• [Provided data]
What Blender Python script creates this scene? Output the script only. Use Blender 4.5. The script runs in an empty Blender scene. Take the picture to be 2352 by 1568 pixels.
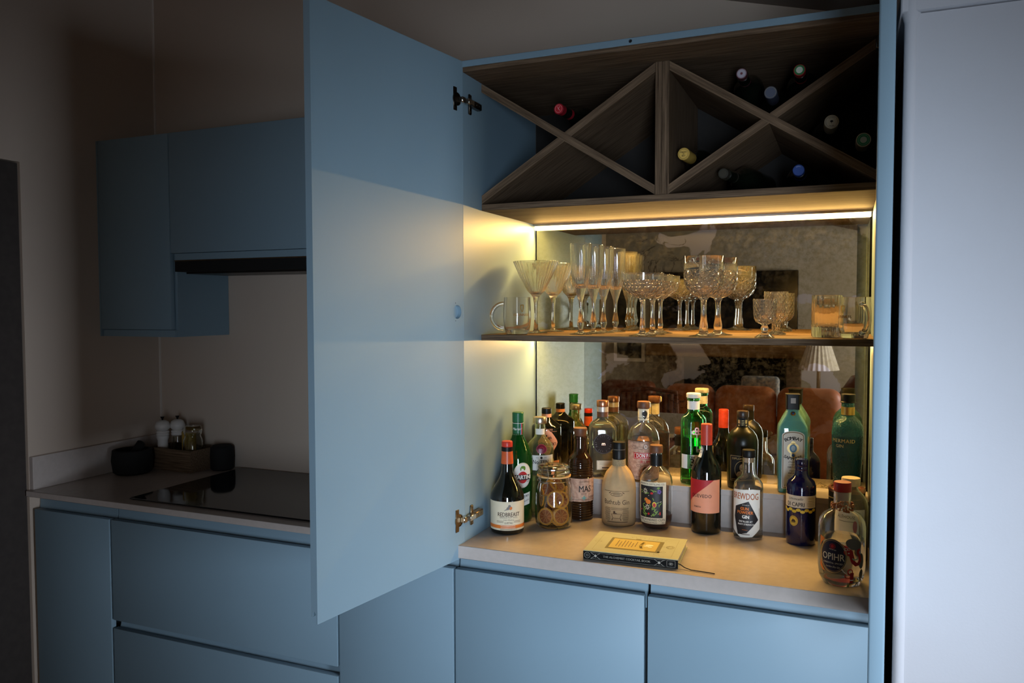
import bpy, bmesh, math, random
from mathutils import Vector, Matrix
PI = math.pi
SC = bpy.context.scene
COL = SC.collection
random.seed(7)

# ------------------------------------------------------------------ camera
cam = bpy.data.cameras.new('camera')
cam.sensor_width = 36.0
cam.lens = 36.0 * 1810.66 / 2352.0
cam.clip_start = 0.02
cam_ob = bpy.data.objects.new('camera', cam)
COL.objects.link(cam_ob)
yaw, pitch, roll = 0.3990, 0.0441, 0.0021
fw = Vector((-math.sin(yaw) * math.cos(pitch), math.cos(yaw) * math.cos(pitch), -math.sin(pitch)))
rt = Vector((math.cos(yaw), math.sin(yaw), 0))
dn = fw.cross(rt)
r2 = rt * math.cos(roll) + dn * math.sin(roll)
d2 = -rt * math.sin(roll) + dn * math.cos(roll)
M = Matrix(((r2.x, -d2.x, -fw.x, 0.9056), (r2.y, -d2.y, -fw.y, -1.7985), (r2.z, -d2.z, -fw.z, 1.525), (0, 0, 0, 1)))
cam_ob.matrix_world = M
SC.camera = cam_ob
cam.dof.use_dof = True
cam.dof.focus_distance = 2.15
cam.dof.aperture_fstop = 22.0

# ------------------------------------------------------------------ world, light, exposure
SC.view_settings.view_transform = 'Standard'
SC.view_settings.look = 'None'
SC.view_settings.gamma = 1.0
SC.view_settings.use_curve_mapping = False
SC.view_settings.exposure = 0.0
world = bpy.data.worlds.new('world')
SC.world = world
world.use_nodes = True
bg = world.node_tree.nodes['Background']
bg.inputs['Color'].default_value = (0.62, 0.78, 1.0, 1)
bg.inputs['Strength'].default_value = 0.35
cy = SC.cycles
cy.max_bounces = 14
cy.transmission_bounces = 12
cy.glossy_bounces = 6
cy.diffuse_bounces = 4
cy.sample_clamp_indirect = 4.0
cy.caustics_refractive = True
cy.caustics_reflective = True
cy.blur_glossy = 0.6

def area(name, loc, rot, sx, sy, power, color):
    l = bpy.data.lights.new(name, 'AREA')
    l.shape = 'RECTANGLE'
    l.size, l.size_y = sx, sy
    l.energy = power
    l.color = color
    o = bpy.data.objects.new(name, l)
    o.location = loc
    o.rotation_euler = rot
    COL.objects.link(o)
    return o
# daylight through the garden window in the right-hand wall, plus an added fill beam behind the camera
wd = area('window_daylight', (3.17, -1.70, 0.95), (0, PI / 2, -math.radians(30)), 1.0, 0.5, 5.6, (0.76, 0.86, 1.0))
wd.data.spread = math.radians(43)
gd = area('front_fill_light', (1.45, -3.0, 0.95), (PI / 2 + 0.03, 0, math.radians(17)), 0.50, 1.2, 7.6, (0.70, 0.84, 1.0))
gd.data.spread = math.radians(54)
area('living_room_daylight', (3.1, -4.3, 1.55), (0, PI / 2, 0), 1.2, 1.2, 66.0, (1.0, 0.95, 0.90))

# ------------------------------------------------------------------ materials
MATS = {}
def pm(name, color, rough=0.5, metal=0.0, trans=0.0, ior=1.45, spec=0.5, coat=0.0, var=0.0, scale=40.0, bump=0.0, bscale=120.0, emis=None, estr=0.0, color2=None, sheen=0.0):
    if name in MATS: return MATS[name]
    m = bpy.data.materials.new(name)
    m.use_nodes = True
    nt = m.node_tree
    b = nt.nodes['Principled BSDF']
    b.inputs['Base Color'].default_value = (*color, 1)
    b.inputs['Roughness'].default_value = rough
    b.inputs['Metallic'].default_value = metal
    b.inputs['Transmission Weight'].default_value = trans
    b.inputs['IOR'].default_value = ior
    b.inputs['Specular IOR Level'].default_value = spec
    b.inputs['Coat Weight'].default_value = coat
    b.inputs['Coat Roughness'].default_value = 0.06
    b.inputs['Sheen Weight'].default_value = sheen
    if emis:
        b.inputs['Emission Color'].default_value = (*emis, 1)
        b.inputs['Emission Strength'].default_value = estr
    tc = nt.nodes.new('ShaderNodeTexCoord')
    if var > 0:
        n = nt.nodes.new('ShaderNodeTexNoise')
        n.inputs['Scale'].default_value = scale
        n.inputs['Detail'].default_value = 4
        r = nt.nodes.new('ShaderNodeValToRGB')
        c2 = color2 or tuple(c * (1 - var) for c in color)
        r.color_ramp.elements[0].position = 0.35
        r.color_ramp.elements[1].position = 0.65
        r.color_ramp.elements[0].color = (*c2, 1)
        r.color_ramp.elements[1].color = (*color, 1)
        nt.links.new(tc.outputs['Object'], n.inputs['Vector'])
        nt.links.new(n.outputs['Fac'], r.inputs['Fac'])
        nt.links.new(r.outputs['Color'], b.inputs['Base Color'])
    if bump > 0:
        n2 = nt.nodes.new('ShaderNodeTexNoise')
        n2.inputs['Scale'].default_value = bscale
        bp = nt.nodes.new('ShaderNodeBump')
        bp.inputs['Strength'].default_value = bump
        bp.inputs['Distance'].default_value = 0.002
        nt.links.new(tc.outputs['Object'], n2.inputs['Vector'])
        nt.links.new(n2.outputs['Fac'], bp.inputs['Height'])
        nt.links.new(bp.outputs['Normal'], b.inputs['Normal'])
    MATS[name] = m
    return m

def wood(name, axis, dark, light, rough=0.55, sc=1.0):
    """Wood with grain running along one object axis."""
    if name in MATS: return MATS[name]
    m = pm(name, light, max(rough, 0.7), spec=0.12)
    nt = m.node_tree
    b = nt.nodes['Principled BSDF']
    tc = [n for n in nt.nodes if n.type == 'TEX_COORD'][0]
    mp = nt.nodes.new('ShaderNodeMapping')
    s = [140.0 * sc] * 3
    s[axis] = 5.0 * sc
    mp.inputs['Scale'].default_value = s
    n = nt.nodes.new('ShaderNodeTexNoise')
    n.inputs['Scale'].default_value = 1.6
    n.inputs['Detail'].default_value = 6
    n.inputs['Roughness'].default_value = 0.65
    r = nt.nodes.new('ShaderNodeValToRGB')
    r.color_ramp.elements[0].position = 0.32
    r.color_ramp.elements[1].position = 0.68
    r.color_ramp.elements[0].color = (*dark, 1)
    r.color_ramp.elements[1].color = (*light, 1)
    bp = nt.nodes.new('ShaderNodeBump')
    bp.inputs['Strength'].default_value = 0.25
    bp.inputs['Distance'].default_value = 0.001
    nt.links.new(tc.outputs['Object'], mp.inputs['Vector'])
    nt.links.new(mp.outputs['Vector'], n.inputs['Vector'])
    nt.links.new(n.outputs['Fac'], r.inputs['Fac'])
    nt.links.new(r.outputs['Color'], b.inputs['Base Color'])
    nt.links.new(n.outputs['Fac'], bp.inputs['Height'])
    nt.links.new(bp.outputs['Normal'], b.inputs['Normal'])
    return m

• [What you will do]
Every line of the data above should be quoted exactly. Omit the pictures.

• [Output below]
What Blender Python script creates this scene? Output the script only. Use Blender 4.5. The script runs in an empty Blender scene. Take the picture to be 2352 by 1568 pixels.
import bpy, bmesh, math, random
from mathutils import Vector, Matrix
PI = math.pi
SC = bpy.context.scene
COL = SC.collection
random.seed(7)

# ------------------------------------------------------------------ camera
cam = bpy.data.cameras.new('camera')
cam.sensor_width = 36.0
cam.lens = 36.0 * 1810.66 / 2352.0
cam.clip_start = 0.02
cam_ob = bpy.data.objects.new('camera', cam)
COL.objects.link(cam_ob)
yaw, pitch, roll = 0.3990, 0.0441, 0.0021
fw = Vector((-math.sin(yaw) * math.cos(pitch), math.cos(yaw) * math.cos(pitch), -math.sin(pitch)))
rt = Vector((math.cos(yaw), math.sin(yaw), 0))
dn = fw.cross(rt)
r2 = rt * math.cos(roll) + dn * math.sin(roll)
d2 = -rt * math.sin(roll) + dn * math.cos(roll)
M = Matrix(((r2.x, -d2.x, -fw.x, 0.9056), (r2.y, -d2.y, -fw.y, -1.7985), (r2.z, -d2.z, -fw.z, 1.525), (0, 0, 0, 1)))
cam_ob.matrix_world = M
SC.camera = cam_ob
cam.dof.use_dof = True
cam.dof.focus_distance = 2.15
cam.dof.aperture_fstop = 22.0

# ------------------------------------------------------------------ world, light, exposure
SC.view_settings.view_transform = 'Standard'
SC.view_settings.look = 'None'
SC.view_settings.gamma = 1.0
SC.view_settings.use_curve_mapping = False
SC.view_settings.exposure = 0.0
world = bpy.data.worlds.new('world')
SC.world = world
world.use_nodes = True
bg = world.node_tree.nodes['Background']
bg.inputs['Color'].default_value = (0.62, 0.78, 1.0, 1)
bg.inputs['Strength'].default_value = 0.35
cy = SC.cycles
cy.max_bounces = 14
cy.transmission_bounces = 12
cy.glossy_bounces = 6
cy.diffuse_bounces = 4
cy.sample_clamp_indirect = 4.0
cy.caustics_refractive = True
cy.caustics_reflective = True
cy.blur_glossy = 0.6

def area(name, loc, rot, sx, sy, power, color):
    l = bpy.data.lights.new(name, 'AREA')
    l.shape = 'RECTANGLE'
    l.size, l.size_y = sx, sy
    l.energy = power
    l.color = color
    o = bpy.data.objects.new(name, l)
    o.location = loc
    o.rotation_euler = rot
    COL.objects.link(o)
    return o
# daylight through the garden window in the right-hand wall, plus an added fill beam behind the camera
wd = area('window_daylight', (3.17, -1.70, 0.95), (0, PI / 2, -math.radians(30)), 1.0, 0.5, 5.6, (0.76, 0.86, 1.0))
wd.data.spread = math.radians(43)
gd = area('front_fill_light', (1.45, -3.0, 0.95), (PI / 2 + 0.03, 0, math.radians(17)), 0.50, 1.2, 7.6, (0.70, 0.84, 1.0))
gd.data.spread = math.radians(54)
area('living_room_daylight', (3.1, -4.3, 1.55), (0, PI / 2, 0), 1.2, 1.2, 66.0, (1.0, 0.95, 0.90))

# ------------------------------------------------------------------ materials
MATS = {}
def pm(name, color, rough=0.5, metal=0.0, trans=0.0, ior=1.45, spec=0.5, coat=0.0, var=0.0, scale=40.0, bump=0.0, bscale=120.0, emis=None, estr=0.0, color2=None, sheen=0.0):
    if name in MATS: return MATS[name]
    m = bpy.data.materials.new(name)
    m.use_nodes = True
    nt = m.node_tree
    b = nt.nodes['Principled BSDF']
    b.inputs['Base Color'].default_value = (*color, 1)
    b.inputs['Roughness'].default_value = rough
    b.inputs['Metallic'].default_value = metal
    b.inputs['Transmission Weight'].default_value = trans
    b.inputs['IOR'].default_value = ior
    b.inputs['Specular IOR Level'].default_value = spec
    b.inputs['Coat Weight'].default_value = coat
    b.inputs['Coat Roughness'].default_value = 0.06
    b.inputs['Sheen Weight'].default_value = sheen
    if emis:
        b.inputs['Emission Color'].default_value = (*emis, 1)
        b.inputs['Emission Strength'].default_value = estr
    tc = nt.nodes.new('ShaderNodeTexCoord')
    if var > 0:
        n = nt.nodes.new('ShaderNodeTexNoise')
        n.inputs['Scale'].default_value = scale
        n.inputs['Detail'].default_value = 4
        r = nt.nodes.new('ShaderNodeValToRGB')
        c2 = color2 or tuple(c * (1 - var) for c in color)
        r.color_ramp.elements[0].position = 0.35
        r.color_ramp.elements[1].position = 0.65
        r.color_ramp.elements[0].color = (*c2, 1)
        r.color_ramp.elements[1].color = (*color, 1)
        nt.links.new(tc.outputs['Object'], n.inputs['Vector'])
        nt.links.new(n.outputs['Fac'], r.inputs['Fac'])
        nt.links.new(r.outputs['Color'], b.inputs['Base Color'])
    if bump > 0:
        n2 = nt.nodes.new('ShaderNodeTexNoise')
        n2.inputs['Scale'].default_value = bscale
        bp = nt.nodes.new('ShaderNodeBump')
        bp.inputs['Strength'].default_value = bump
        bp.inputs['Distance'].default_value = 0.002
        nt.links.new(tc.outputs['Object'], n2.inputs['Vector'])
        nt.links.new(n2.outputs['Fac'], bp.inputs['Height'])
        nt.links.new(bp.outputs['Normal'], b.inputs['Normal'])
    MATS[name] = m
    return m

def wood(name, axis, dark, light, rough=0.55, sc=1.0):
    """Wood with grain running along one object axis."""
    if name in MATS: return MATS[name]
    m = pm(name, light, max(rough, 0.7), spec=0.12)
    nt = m.node_tree
    b = nt.nodes['Principled BSDF']
    tc = [n for n in nt.nodes if n.type == 'TEX_COORD'][0]
    mp = nt.nodes.new('ShaderNodeMapping')
    s = [140.0 * sc] * 3
    s[axis] = 5.0 * sc
    mp.inputs['Scale'].default_value = s
    n = nt.nodes.new('ShaderNodeTexNoise')
    n.inputs['Scale'].default_value = 1.6
    n.inputs['Detail'].default_value = 6
    n.inputs['Roughness'].default_value = 0.65
    r = nt.nodes.new('ShaderNodeValToRGB')
    r.color_ramp.elements[0].position = 0.32
    r.color_ramp.elements[1].position = 0.68
    r.color_ramp.elements[0].color = (*dark, 1)
    r.color_ramp.elements[1].color = (*light, 1)
    bp = nt.nodes.new('ShaderNodeBump')
    bp.inputs['Strength'].default_value = 0.25
    bp.inputs['Distance'].default_value = 0.001
    nt.links.new(tc.outputs['Object'], mp.inputs['Vector'])
    nt.links.new(mp.outputs['Vector'], n.inputs['Vector'])
    nt.links.new(n.outputs['Fac'], r.inputs['Fac'])
    nt.links.new(r.outputs['Color'], b.inputs['Base Color'])
    nt.links.new(n.outputs['Fac'], bp.inputs['Height'])
    nt.links.new(bp.outputs['Normal'], b.inputs['Normal'])
    return m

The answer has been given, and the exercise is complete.